» Dataset content:
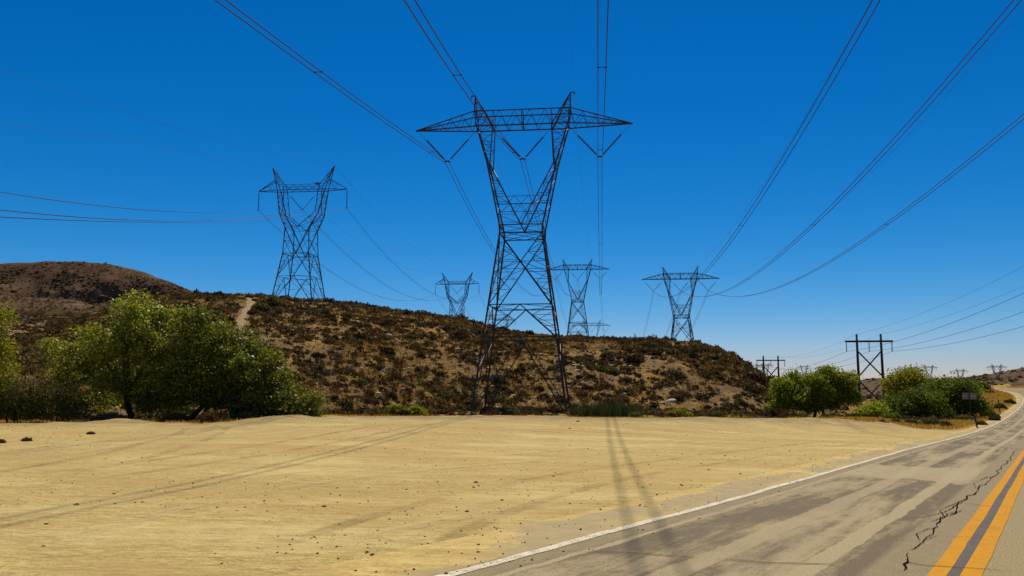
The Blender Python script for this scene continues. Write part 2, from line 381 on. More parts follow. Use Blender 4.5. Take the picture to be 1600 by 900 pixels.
def mk_asphalt():
    m, nt, b = new_mat('worn_asphalt'); t = NT(nt)
    uv = t.n('ShaderNodeUVMap'); sep = t.n('ShaderNodeSeparateXYZ'); t.l(uv.outputs[0], sep.inputs[0])
    # uv: x metres along, y metres to the left of the white line (negative on the road)
    def uvn(sx, sy, sc, det=5, r=0.65, dist=0.0):
        mp = t.n('ShaderNodeMapping'); mp.inputs['Scale'].default_value = (sx, sy, 1); t.l(uv.outputs[0], mp.inputs[0]); return t.noise(mp.outputs[0], sc, det, r, dist)
    y = sep.outputs[1]
    fine = uvn(1, 1, 35, 3, 0.8); med = uvn(1, 1, 3, 5, 0.7)
    lane = t.mix(t.ramp(med, [(0.3, 0), (0.7, 1)]), (0.215, 0.163, 0.088), (0.28, 0.218, 0.125))
    # dark sealed patches, smeared along the travel direction
    streak = uvn(0.12, 1.15, 1.0, 6, 0.72, 0.4); streak2 = uvn(0.5, 1.3, 0.9, 6, 0.8, 0.2)
    s = t.math('ADD', t.math('MULTIPLY', streak, 0.65), t.math('MULTIPLY', streak2, 0.35))
    s = t.math('ADD', s, t.math('MULTIPLY', t.math('SUBTRACT', uvn(1.6, 1.0, 2.6, 6, 0.8), 0.5), 0.16))
    inl = t.math('MULTIPLY', t.ramp(t.math('ADD', y, 3.3), [(0.0, 0), (0.10, 1)]), t.ramp(t.math('MULTIPLY', y, -1.0), [(0.25, 0), (0.55, 1)]))
    dark = t.math('MULTIPLY', t.ramp(s, [(0.485, 0.0), (0.545, 1.0)]), inl)
    col = t.mix(t.math('MULTIPLY', dark, 0.85), lane, (0.088, 0.060, 0.030))
    lite = t.math('MULTIPLY', t.ramp(s, [(0.43, 1.0), (0.485, 0.0)]), inl)
    col = t.mix(t.math('MULTIPLY', lite, 0.8), col, (0.38, 0.30, 0.185))
    # pale continuous seam stripes
    def band(c, w):
        d = t.math('ABSOLUTE', t.math('SUBTRACT', t.math('ADD', y, t.math('MULTIPLY', t.math('SUBTRACT', streak2, 0.5), 0.28)), c)); return t.math('LESS_THAN', d, w)
    st = t.math('MAXIMUM', t.math('MAXIMUM', band(-0.42, 0.05), band(-2.75, 0.13)), t.math('MULTIPLY', band(-1.7, 0.16), 0.75))
    st = t.math('MULTIPLY', st, t.ramp(streak, [(0.30, 0.15), (0.5, 0.9)]))
    col = t.mix(st, col, (0.40, 0.32, 0.20))
    xs_ = t.math('SUBTRACT', sep.outputs[0], PALE_S)
    pb = t.math('LESS_THAN', t.math('ABSOLUTE', t.math('ADD', xs_, t.math('MULTIPLY', t.math('SUBTRACT', streak2, 0.5), 6.0))), 2.3)
    col = t.mix(t.math('MULTIPLY', t.math('MULTIPLY', pb, inl), 0.8), col, (0.40, 0.32, 0.205))
    # far lane, plain and paler
    fl = t.math('LESS_THAN', y, -4.1)
    col = t.mix(fl, col, t.mix(t.ramp(fine, [(0.35, 0), (0.65, 1)]), (0.24, 0.187, 0.088), (0.35, 0.275, 0.14)))
    grain = uvn(1, 1, 70, 2, 0.9)
    col = t.mix(t.ramp(grain, [(0.36, 0.75), (0.48, 0)]), col, (0.07, 0.055, 0.035))
    col = t.mix(t.ramp(grain, [(0.54, 0), (0.64, 0.5)]), col, (0.46, 0.39, 0.27))
    col = t.mix(t.ramp(fine, [(0.36, 0.6), (0.5, 0)]), col, (0.09, 0.075, 0.055))
    col = t.mix(t.ramp(fine, [(0.60, 0), (0.75, 0.4)]), col, (0.42, 0.37, 0.28))
    # shoulder outside the white line: grey worn asphalt under drifting dirt
    dcol, dh = dirt_color(t)
    sh = uvn(0.35, 0.8, 0.8, 6, 0.7, 0.5)
    edge = t.math('ADD', y, t.math('MULTIPLY', t.math('SUBTRACT', sh, 0.5), 4.0))
    col = t.mix(t.ramp(y, [(0.08, 0), (0.12, 1)]), col, t.mix(t.ramp(med, [(0.3, 0), (0.7, 1)]), (0.28, 0.215, 0.115), (0.38, 0.30, 0.17)))
    cover = t.math('MAXIMUM', t.ramp(edge, [(0.72, 0), (0.95, 1)]), t.math('MULTIPLY', t.ramp(sh, [(0.52, 0), (0.60, 0.8)]), t.math('GREATER_THAN', y, 0.12)))
    col = t.mix(cover, col, dcol)
    col = t.mix(1.0, col, (1.03, 0.99, 0.80), 'MULTIPLY')
    t.l(col, b.inputs['Base Color']); b.inputs['Roughness'].default_value = 0.85; b.inputs['Specular IOR Level'].default_value = 0.3
    t.bump(t.math('ADD', fine, t.math('MULTIPLY', med, 0.5)), b, 0.45, 0.012)
    return m
def mk_paint(name, base, under, thr=0.42):
    m, nt, b = new_mat(name); t = NT(nt); p = t.pos()
    w = t.noise(p, 5, 6, 0.8); f = t.noise(p, 40, 3, 0.7)
    s = t.math('ADD', t.math('MULTIPLY', w, 0.6), t.math('MULTIPLY', f, 0.4))
    col = t.mix(t.ramp(s, [(thr - 0.05, 1), (thr, 0)]), base, under)
    col = t.mix(t.ramp(t.noise(p, 2, 5, 0.7), [(0.45, 0), (0.7, 0.35)]), col, tuple(v * 0.62 for v in base))
    col = t.mix(t.ramp(t.noise(t.pos((1, 1, 1), (0, 0, .6)), 14, 5, 0.8), [(0.50, 0), (0.62, 0.5)]), col, under)
    t.l(col, b.inputs['Base Color']); b.inputs['Roughness'].default_value = 0.9; b.inputs['Specular IOR Level'].default_value = 0.15; return m
def plain(name, col, rough=0.8, metal=0.0, var=0.25, sc=3.0, spec=0.3):
    m, nt, b = new_mat(name); t = NT(nt); n = t.noise(t.pos(), sc, 4, 0.65)
    c = t.mix(t.ramp(n, [(0.3, 0), (0.7, 1)]), tuple(v * (1 - var) for v in col), tuple(min(1, v * (1 + var)) for v in col))
    t.l(c, b.inputs['Base Color']); b.inputs['Roughness'].default_value = rough; b.inputs['Metallic'].default_value = metal; b.inputs['Specular IOR Level'].default_value = spec
    return m
def leafy(name, stops, trans=0.35, rough=0.5, spec=0.4):
    m = bpy.data.materials.new(name); m.use_nodes = True; nt = m.node_tree; nt.nodes.clear(); t = NT(nt)
    o = t.n('ShaderNodeOutputMaterial'); b = t.n('ShaderNodeBsdfPrincipled'); tr = t.n('ShaderNodeBsdfTranslucent'); mx = t.n('ShaderNodeMixShader')
    at = t.n('ShaderNodeAttribute'); at.attribute_name = 'var'
    oi = t.n('ShaderNodeObjectInfo')
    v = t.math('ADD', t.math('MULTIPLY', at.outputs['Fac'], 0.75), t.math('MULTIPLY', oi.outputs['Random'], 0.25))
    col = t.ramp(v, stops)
    t.l(col, b.inputs['Base Color']); t.l(col, tr.inputs['Color']); b.inputs['Roughness'].default_value = rough; b.inputs['Specular IOR Level'].default_value = spec
    mx.inputs[0].default_value = trans
    t.l(b.outputs[0], mx.inputs[1]); t.l(tr.outputs[0], mx.inputs[2]); t.l(mx.outputs[0], o.inputs[0]); return m

PALE_S = 0.0
_r = ray(1430, 738); _t = 1.0
while (EYE + _r[2] * _t) > np.interp(EV @ (_r[:2] * _t), WW, WZ): _t += .02
PALE_S = float(np.interp(0, path[:60] @ np.r_[EV, 0], PS[:60])) + float(EV @ (_r[:2] * _t))
M = {}
M['dirt'] = mk_dirt()
M['hill'] = mk_hill('dry_hillside', [(0.235, 0.138, 0.058), (0.30, 0.182, 0.072), (0.46, 0.27, 0.055), (0.11, 0.060, 0.025), (0.44, 0.30, 0.145)])
M['scrub'] = mk_hill('scrub_ground', [(0.25, 0.17, 0.085), (0.30, 0.205, 0.10), (0.55, 0.33, 0.05), (0.14, 0.085, 0.035), (0.38, 0.27, 0.12)], 0.6, 0.40)
M['plain'] = mk_hill('far_scrub_plain', [(0.155, 0.095, 0.055), (0.19, 0.12, 0.07), (0.24, 0.16, 0.07), (0.07, 0.045, 0.028), (0.24, 0.17, 0.11)], 4.0)
M['mountain'] = mk_mountain()
M['asphalt'] = mk_asphalt()
M['white'] = mk_paint('worn_white_paint', (0.70, 0.62, 0.45), (0.34, 0.26, 0.15), 0.485)
M['yellow'] = mk_paint('worn_yellow_paint', (0.56, 0.245, 0.005), (0.34, 0.19, 0.04), 0.45)
M['black_seal'] = plain('black_seal_coat', (0.085, 0.066, 0.048), 0.7, 0, 0.3, 6)
M['crack'] = plain('crack_black', (0.012, 0.009, 0.006), 1.0, 0, .2, 3, 0.0)  # near-black colour of the asphalt crack strips themselves
M['steel'] = plain('weathered_steel', (0.045, 0.036, 0.030), 0.55, 0.1, 0.3, 1.5, 0.3)
M['steel_far'] = plain('galvanised_steel', (0.17, 0.165, 0.16), 0.5, 0.5, 0.2, 0.5, 0.4)
M['insul'] = plain('brown_insulator_glaze', (0.035, 0.020, 0.015), 0.6, 0, 0.2, 4, 0.25)
M['insul_far'] = plain('grey_insulator', (0.10, 0.09, 0.085), 0.6, 0, 0.2, 4, 0.3)
M['wire'] = plain('aluminium_conductor', (0.045, 0.043, 0.042), 0.6, 0.2, 0.1, 0.2)
M['wood'] = plain('creosoted_pole_wood', (0.045, 0.026, 0.018), 0.85, 0, 0.35, 3)
M['bark'] = plain('dark_bark', (0.055, 0.040, 0.028), 0.95, 0, 0.4, 6, 0.1)
M['twig'] = plain('dry_twig', (0.17, 0.115, 0.075), 0.9, 0, 0.4, 5, 0.1)
M['rock'] = plain('pale_granite', (0.50, 0.42, 0.31), 0.85, 0, 0.28, 2.5, 0.2)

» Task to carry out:
Please return, exactly as they appear, the lines starting at the one that contains "t.math('MULTIPLY', oi.outputs['Random'], 0.25))" and ending at the one that contains "o.inputs[0]); return m".

» Answer to this problem:
    v = t.math('ADD', t.math('MULTIPLY', at.outputs['Fac'], 0.75), t.math('MULTIPLY', oi.outputs['Random'], 0.25))
    col = t.ramp(v, stops)
    t.l(col, b.inputs['Base Color']); t.l(col, tr.inputs['Color']); b.inputs['Roughness'].default_value = rough; b.inputs['Specular IOR Level'].default_value = spec
    mx.inputs[0].default_value = trans
    t.l(b.outputs[0], mx.inputs[1]); t.l(tr.outputs[0], mx.inputs[2]); t.l(mx.outputs[0], o.inputs[0]); return m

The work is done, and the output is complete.